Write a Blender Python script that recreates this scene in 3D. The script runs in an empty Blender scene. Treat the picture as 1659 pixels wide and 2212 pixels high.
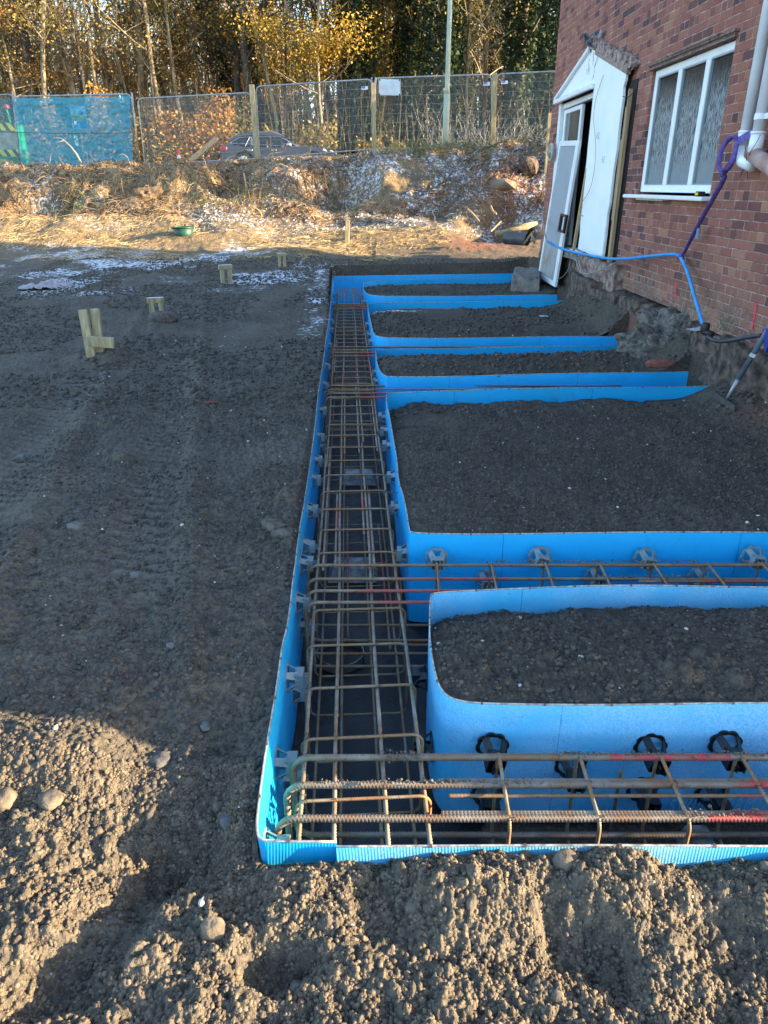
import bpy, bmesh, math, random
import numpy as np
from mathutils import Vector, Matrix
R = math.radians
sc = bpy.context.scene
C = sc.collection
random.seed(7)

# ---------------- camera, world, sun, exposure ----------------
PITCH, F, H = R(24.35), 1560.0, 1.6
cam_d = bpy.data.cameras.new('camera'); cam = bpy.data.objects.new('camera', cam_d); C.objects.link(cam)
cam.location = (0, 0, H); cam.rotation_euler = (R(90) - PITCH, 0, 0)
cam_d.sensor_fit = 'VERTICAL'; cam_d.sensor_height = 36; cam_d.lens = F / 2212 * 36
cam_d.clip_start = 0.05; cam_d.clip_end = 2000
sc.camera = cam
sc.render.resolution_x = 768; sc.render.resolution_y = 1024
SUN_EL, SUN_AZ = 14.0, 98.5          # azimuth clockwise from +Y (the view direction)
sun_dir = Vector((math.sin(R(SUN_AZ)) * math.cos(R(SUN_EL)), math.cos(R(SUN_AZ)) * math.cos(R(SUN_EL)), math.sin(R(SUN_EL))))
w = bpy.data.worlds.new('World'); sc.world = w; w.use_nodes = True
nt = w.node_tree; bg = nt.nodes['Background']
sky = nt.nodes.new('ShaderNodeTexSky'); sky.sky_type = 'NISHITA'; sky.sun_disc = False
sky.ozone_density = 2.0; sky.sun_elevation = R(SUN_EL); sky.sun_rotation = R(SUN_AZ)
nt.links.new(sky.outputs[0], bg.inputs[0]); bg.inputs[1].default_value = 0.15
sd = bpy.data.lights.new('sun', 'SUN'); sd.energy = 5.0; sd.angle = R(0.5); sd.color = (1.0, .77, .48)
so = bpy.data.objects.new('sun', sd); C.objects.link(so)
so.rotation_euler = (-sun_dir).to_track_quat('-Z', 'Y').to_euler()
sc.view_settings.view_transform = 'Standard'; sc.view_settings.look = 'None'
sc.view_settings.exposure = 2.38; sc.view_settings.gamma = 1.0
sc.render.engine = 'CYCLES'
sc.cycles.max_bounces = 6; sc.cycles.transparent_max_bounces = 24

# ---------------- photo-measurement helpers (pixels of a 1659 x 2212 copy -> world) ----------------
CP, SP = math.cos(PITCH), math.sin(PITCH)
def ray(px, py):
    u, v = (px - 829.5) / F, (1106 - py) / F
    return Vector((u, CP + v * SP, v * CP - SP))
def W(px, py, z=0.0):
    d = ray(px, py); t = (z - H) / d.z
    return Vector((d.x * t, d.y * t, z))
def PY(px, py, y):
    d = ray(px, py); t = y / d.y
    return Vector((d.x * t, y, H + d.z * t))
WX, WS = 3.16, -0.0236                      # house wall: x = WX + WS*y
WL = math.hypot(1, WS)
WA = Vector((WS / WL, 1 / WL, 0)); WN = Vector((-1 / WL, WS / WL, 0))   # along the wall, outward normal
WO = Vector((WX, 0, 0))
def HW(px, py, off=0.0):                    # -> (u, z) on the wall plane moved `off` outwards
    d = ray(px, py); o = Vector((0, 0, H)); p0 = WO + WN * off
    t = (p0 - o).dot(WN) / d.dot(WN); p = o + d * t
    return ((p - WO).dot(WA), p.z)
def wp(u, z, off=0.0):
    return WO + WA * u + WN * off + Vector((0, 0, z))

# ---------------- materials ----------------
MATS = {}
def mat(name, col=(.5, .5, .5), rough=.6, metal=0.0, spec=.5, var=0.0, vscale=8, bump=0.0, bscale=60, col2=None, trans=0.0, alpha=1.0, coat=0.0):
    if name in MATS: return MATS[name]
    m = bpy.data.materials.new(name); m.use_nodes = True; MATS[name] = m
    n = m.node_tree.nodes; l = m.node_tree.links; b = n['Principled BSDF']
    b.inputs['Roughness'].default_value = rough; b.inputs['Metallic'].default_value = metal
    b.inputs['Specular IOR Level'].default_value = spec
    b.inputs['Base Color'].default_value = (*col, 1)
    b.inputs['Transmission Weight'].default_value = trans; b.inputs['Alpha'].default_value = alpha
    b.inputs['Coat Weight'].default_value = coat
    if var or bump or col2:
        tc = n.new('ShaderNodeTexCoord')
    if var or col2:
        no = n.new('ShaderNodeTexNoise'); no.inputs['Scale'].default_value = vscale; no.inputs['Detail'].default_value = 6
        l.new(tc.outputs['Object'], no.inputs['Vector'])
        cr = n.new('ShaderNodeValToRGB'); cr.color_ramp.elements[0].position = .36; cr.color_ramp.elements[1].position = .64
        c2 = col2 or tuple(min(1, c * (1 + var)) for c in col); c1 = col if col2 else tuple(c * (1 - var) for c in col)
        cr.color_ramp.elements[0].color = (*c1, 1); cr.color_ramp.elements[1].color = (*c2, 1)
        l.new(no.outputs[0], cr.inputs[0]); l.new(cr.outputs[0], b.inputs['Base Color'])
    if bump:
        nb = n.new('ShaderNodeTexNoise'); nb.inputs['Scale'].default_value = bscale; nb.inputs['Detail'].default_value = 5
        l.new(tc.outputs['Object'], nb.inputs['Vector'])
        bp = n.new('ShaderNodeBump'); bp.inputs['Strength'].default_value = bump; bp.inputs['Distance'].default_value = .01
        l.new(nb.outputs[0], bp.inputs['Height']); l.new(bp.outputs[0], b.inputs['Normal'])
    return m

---

Report every line containing the word "scene" from the listing above.

Write a Blender Python script that recreates this scene in 3D. The script runs in an empty Blender scene. Treat the picture as 1659 pixels wide and 2212 pixels high.
sc = bpy.context.scene